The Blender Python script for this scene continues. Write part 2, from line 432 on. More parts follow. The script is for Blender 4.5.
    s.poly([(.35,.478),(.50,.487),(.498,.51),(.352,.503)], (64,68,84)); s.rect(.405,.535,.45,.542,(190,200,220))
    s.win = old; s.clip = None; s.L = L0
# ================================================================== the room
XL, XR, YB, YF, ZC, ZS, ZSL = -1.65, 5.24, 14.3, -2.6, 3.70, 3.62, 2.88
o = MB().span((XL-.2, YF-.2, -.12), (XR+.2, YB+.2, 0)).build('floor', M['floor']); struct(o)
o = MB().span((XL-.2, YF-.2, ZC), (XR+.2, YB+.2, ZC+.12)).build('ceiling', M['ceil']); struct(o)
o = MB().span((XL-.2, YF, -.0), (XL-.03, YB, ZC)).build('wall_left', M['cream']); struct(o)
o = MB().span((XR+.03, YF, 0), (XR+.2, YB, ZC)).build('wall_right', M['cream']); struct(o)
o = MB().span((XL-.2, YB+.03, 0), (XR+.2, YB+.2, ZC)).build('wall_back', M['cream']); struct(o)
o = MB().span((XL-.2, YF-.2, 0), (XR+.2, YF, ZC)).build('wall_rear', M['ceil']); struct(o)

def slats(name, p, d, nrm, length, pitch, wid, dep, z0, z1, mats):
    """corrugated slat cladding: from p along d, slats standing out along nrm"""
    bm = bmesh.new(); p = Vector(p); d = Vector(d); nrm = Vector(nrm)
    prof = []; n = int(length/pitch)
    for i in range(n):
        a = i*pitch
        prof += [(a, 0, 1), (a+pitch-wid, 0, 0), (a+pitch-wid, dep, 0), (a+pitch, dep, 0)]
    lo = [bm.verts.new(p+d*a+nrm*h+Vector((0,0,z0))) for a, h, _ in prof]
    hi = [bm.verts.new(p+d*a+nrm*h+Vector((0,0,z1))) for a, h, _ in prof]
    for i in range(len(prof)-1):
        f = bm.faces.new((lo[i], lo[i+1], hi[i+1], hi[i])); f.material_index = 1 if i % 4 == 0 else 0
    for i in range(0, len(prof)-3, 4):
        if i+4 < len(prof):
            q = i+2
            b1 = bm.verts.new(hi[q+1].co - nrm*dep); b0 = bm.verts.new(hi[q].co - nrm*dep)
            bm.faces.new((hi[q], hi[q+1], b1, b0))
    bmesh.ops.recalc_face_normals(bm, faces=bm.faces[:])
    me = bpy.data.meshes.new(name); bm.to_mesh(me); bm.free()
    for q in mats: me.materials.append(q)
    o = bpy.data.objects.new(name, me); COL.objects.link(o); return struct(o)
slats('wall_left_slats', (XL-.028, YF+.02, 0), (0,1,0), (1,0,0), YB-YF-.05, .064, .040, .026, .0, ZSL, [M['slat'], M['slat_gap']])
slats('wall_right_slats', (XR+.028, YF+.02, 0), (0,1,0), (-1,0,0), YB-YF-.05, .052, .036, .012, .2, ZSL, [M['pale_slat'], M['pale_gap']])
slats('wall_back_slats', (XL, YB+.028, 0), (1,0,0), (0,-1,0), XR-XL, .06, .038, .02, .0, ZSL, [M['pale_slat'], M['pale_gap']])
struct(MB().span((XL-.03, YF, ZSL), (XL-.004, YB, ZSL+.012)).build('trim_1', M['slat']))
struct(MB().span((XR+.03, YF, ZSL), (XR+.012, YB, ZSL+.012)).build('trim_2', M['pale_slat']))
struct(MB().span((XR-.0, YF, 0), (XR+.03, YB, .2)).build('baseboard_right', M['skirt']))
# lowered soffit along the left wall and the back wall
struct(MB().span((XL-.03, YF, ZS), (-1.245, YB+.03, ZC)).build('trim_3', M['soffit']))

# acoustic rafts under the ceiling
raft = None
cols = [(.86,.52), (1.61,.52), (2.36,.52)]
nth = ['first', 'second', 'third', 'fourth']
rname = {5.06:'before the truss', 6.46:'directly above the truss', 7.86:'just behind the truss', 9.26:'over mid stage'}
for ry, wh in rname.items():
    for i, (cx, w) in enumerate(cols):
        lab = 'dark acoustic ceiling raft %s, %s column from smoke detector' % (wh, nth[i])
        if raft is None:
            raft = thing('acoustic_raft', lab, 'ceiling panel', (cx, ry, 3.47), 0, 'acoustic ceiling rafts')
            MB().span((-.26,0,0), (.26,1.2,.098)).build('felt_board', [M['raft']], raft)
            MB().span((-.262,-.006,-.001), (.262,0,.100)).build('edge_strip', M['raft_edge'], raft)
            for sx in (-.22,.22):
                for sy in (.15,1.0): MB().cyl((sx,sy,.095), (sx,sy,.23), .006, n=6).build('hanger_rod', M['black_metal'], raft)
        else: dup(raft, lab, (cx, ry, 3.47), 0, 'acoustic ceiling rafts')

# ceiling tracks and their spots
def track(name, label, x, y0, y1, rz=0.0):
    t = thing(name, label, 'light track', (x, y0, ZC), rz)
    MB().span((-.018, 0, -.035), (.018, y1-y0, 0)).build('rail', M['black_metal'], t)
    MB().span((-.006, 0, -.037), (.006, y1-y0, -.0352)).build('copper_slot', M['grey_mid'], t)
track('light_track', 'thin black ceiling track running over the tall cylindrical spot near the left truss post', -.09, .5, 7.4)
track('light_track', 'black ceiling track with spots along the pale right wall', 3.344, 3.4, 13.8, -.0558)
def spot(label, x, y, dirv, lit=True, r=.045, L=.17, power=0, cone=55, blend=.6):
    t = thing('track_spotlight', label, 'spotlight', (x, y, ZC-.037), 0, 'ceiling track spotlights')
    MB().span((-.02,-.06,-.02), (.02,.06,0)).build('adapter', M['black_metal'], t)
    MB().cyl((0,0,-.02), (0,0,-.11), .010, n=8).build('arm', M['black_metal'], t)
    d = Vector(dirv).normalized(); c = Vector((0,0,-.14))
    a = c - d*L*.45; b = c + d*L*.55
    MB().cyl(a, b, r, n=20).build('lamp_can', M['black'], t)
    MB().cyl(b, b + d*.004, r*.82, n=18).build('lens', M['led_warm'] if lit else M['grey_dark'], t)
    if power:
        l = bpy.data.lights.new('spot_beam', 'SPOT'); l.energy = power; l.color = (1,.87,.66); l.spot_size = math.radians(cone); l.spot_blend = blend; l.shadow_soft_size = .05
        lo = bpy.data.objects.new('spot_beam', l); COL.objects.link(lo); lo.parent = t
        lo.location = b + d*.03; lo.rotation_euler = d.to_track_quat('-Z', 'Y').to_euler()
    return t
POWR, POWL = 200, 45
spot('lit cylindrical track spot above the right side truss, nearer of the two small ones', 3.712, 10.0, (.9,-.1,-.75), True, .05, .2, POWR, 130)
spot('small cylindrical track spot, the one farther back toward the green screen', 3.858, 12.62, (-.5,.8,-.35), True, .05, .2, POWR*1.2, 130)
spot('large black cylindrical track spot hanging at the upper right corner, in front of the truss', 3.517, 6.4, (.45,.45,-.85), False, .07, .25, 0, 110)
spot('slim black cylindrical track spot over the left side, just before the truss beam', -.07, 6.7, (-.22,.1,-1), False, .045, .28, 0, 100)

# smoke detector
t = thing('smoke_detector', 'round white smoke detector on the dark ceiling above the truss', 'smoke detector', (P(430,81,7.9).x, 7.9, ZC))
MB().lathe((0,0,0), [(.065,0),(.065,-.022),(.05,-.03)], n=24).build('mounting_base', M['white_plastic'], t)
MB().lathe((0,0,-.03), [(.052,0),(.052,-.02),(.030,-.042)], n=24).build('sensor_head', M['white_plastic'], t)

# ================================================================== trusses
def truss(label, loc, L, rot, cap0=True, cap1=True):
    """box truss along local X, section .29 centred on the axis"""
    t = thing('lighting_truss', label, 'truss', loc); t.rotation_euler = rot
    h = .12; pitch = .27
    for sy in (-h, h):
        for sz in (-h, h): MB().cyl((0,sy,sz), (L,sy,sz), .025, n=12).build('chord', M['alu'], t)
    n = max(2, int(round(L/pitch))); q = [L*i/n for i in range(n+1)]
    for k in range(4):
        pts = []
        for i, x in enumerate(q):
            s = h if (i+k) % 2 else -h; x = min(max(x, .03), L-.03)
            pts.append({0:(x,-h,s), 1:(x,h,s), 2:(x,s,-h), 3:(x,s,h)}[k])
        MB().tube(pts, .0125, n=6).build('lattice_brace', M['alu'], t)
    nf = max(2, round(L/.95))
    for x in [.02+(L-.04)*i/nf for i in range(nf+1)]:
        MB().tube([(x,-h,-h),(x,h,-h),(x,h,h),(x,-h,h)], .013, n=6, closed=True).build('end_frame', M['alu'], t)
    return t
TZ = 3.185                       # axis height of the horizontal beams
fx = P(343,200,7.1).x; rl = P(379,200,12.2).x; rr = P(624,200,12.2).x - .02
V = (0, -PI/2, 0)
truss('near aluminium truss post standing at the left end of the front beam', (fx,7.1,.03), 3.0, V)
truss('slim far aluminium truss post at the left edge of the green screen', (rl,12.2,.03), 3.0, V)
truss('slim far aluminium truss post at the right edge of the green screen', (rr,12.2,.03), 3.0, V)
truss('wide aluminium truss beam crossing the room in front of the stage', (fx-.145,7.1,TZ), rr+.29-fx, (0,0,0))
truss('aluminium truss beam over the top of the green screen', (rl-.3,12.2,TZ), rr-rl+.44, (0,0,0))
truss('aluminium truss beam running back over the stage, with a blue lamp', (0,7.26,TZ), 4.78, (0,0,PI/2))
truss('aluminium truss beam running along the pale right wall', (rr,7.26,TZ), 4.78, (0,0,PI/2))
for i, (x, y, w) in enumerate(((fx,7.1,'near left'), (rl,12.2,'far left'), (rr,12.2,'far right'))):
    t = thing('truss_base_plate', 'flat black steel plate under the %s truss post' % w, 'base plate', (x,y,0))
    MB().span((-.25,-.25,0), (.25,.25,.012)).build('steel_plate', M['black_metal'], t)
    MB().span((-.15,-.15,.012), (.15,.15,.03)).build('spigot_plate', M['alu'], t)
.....
### OBJECTIVE
Quote exactly the first line of the data and every line after it through the one holding "ZC)).build('wall_rear', M['ceil']); struct(o)".

### TASK OUTPUT
The Blender Python script for this scene continues. Write part 2, from line 432 on. More parts follow. The script is for Blender 4.5.
    s.poly([(.35,.478),(.50,.487),(.498,.51),(.352,.503)], (64,68,84)); s.rect(.405,.535,.45,.542,(190,200,220))
    s.win = old; s.clip = None; s.L = L0
# ================================================================== the room
XL, XR, YB, YF, ZC, ZS, ZSL = -1.65, 5.24, 14.3, -2.6, 3.70, 3.62, 2.88
o = MB().span((XL-.2, YF-.2, -.12), (XR+.2, YB+.2, 0)).build('floor', M['floor']); struct(o)
o = MB().span((XL-.2, YF-.2, ZC), (XR+.2, YB+.2, ZC+.12)).build('ceiling', M['ceil']); struct(o)
o = MB().span((XL-.2, YF, -.0), (XL-.03, YB, ZC)).build('wall_left', M['cream']); struct(o)
o = MB().span((XR+.03, YF, 0), (XR+.2, YB, ZC)).build('wall_right', M['cream']); struct(o)
o = MB().span((XL-.2, YB+.03, 0), (XR+.2, YB+.2, ZC)).build('wall_back', M['cream']); struct(o)
o = MB().span((XL-.2, YF-.2, 0), (XR+.2, YF, ZC)).build('wall_rear', M['ceil']); struct(o)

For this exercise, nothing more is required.